Кстати говоря, в той же повести Сергей Донатович написал о Пушкине: «В местной библиотеке я нашел десяток редких книг о Пушкине. Кроме того, перечитал  его  беллетристику  и  статьи.  Больше  всего меня заинтересовало олимпийское  равнодушие Пушкина.  Его  готовность  принять и  выразить любую точку зрения.  Его  неизменное стремление к последней  высшей объективности».

Думаю, что подобное можно сказать и о самом Довлатове. Он, как и Александр Сергеевич, не стремился осуждать, ставить клеймо, разрабатывать идеологические и философские теории. Он хотел просто разобраться в жизни, найти в ней высший смысл, истину и правду бытия. И главным инструментом этого познания самого себя, ближнего своего и человечества в целом была любовь. Есть в этом что-то от евангельской заповеди Христа: «…Да будете сынами Отца вашего Небесного, ибо Он повелевает солнцу Своему восходить над злыми и добрыми и посылает дождь на праведных и неправедных» (Мф. 5:45).

В повести «Иностранка» есть эпизод, когда с главным героем, которым во всех произведениях является сам автор, спорит один диссидент. Довлатов его спрашивает о том, что является самым главным в жизни? Тот выкрикивает: «Справедливость». А Довлатов ему отвечает: «Мне кажется, что милосердие». И именно милосердие, словно живая целебная вода, с Божьей помощью притягивало и продолжает притягивать читателей к творчеству Сергея Донатовича Довлатова.
Он будто бы говорит своему читателю: «Ты устал. Работа, деньги, карьера, удушающий вал поп-культуры и различных идеологий, пытающихся тебя «обработать». Ты издергался и изнервничался. Зайди ко мне в гости, посидим на кухне, выпьем чайку или откроем бутылочку вина, поговорим искренне, откровенно. Разделим эту тяжкую ношу человеческой жизни на двоих. Вдвоем ведь легче нести».

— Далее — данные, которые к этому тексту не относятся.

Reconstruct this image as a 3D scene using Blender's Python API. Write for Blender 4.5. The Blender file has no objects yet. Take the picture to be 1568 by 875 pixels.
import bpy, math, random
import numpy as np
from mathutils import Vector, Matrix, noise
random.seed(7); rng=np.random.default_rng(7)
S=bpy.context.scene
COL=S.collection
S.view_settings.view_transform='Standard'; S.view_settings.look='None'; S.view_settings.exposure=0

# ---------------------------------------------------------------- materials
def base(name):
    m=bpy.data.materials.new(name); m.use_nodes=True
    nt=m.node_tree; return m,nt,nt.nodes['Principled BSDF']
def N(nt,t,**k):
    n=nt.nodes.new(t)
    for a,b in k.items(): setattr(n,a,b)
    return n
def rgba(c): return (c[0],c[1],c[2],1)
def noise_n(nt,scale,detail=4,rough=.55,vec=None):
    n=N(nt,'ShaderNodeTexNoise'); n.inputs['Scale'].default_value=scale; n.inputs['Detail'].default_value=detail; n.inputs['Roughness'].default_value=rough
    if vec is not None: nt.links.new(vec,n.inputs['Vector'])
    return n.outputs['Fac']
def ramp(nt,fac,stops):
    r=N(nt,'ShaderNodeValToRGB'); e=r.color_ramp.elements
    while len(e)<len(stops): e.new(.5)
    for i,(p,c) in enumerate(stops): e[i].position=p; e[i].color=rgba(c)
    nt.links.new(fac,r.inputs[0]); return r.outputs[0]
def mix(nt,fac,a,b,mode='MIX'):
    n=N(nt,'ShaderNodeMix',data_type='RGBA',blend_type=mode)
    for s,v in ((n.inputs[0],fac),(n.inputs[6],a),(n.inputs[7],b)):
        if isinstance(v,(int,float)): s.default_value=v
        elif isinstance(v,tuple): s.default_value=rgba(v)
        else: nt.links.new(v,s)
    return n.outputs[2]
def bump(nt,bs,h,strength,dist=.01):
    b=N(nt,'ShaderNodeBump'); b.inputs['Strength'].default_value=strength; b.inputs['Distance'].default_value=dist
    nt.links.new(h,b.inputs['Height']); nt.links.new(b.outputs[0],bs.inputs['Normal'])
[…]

На мой взгляд, Довлатова можно сравнить с милосердным самарянином из известной евангельской притчи. Он именно самарянин, то есть человек, ведший непростую жизнь, в которой было много взлетов и падений, греха и попыток выбраться из него. Но Довлатов не только самарянин, но еще и милосердный самарянин. Он не прошел мимо избитого и израненного своего современника, но наклонился над ним и попытался исцелить его елеем своих слов. Почему? Помните, как в том старом советском мультфильме о букете цветов: «Просто так». Из любви и милосердия. Может быть, его милосердный самарянин не знал, в какой стороне находится гостиница. Но он честно попытался взвалить на себя «раненое» поколение и пронести его в верном направлении, сколько сможет.

И сегодня, когда, используя журналистское клише, «вновь наблюдается очередной виток холодной войны», его голос продолжает звучать во время боевых маршей как хриплая тихая мелодия саксофона, которая пытается при наличии сильнейших идеологических и политических колоссов нашего времени обратить внимание на душу и сказать: «Во всем этом важно нам не потерять в себе человека. Важно развить в себе с Божьей помощью милосердие и любовь».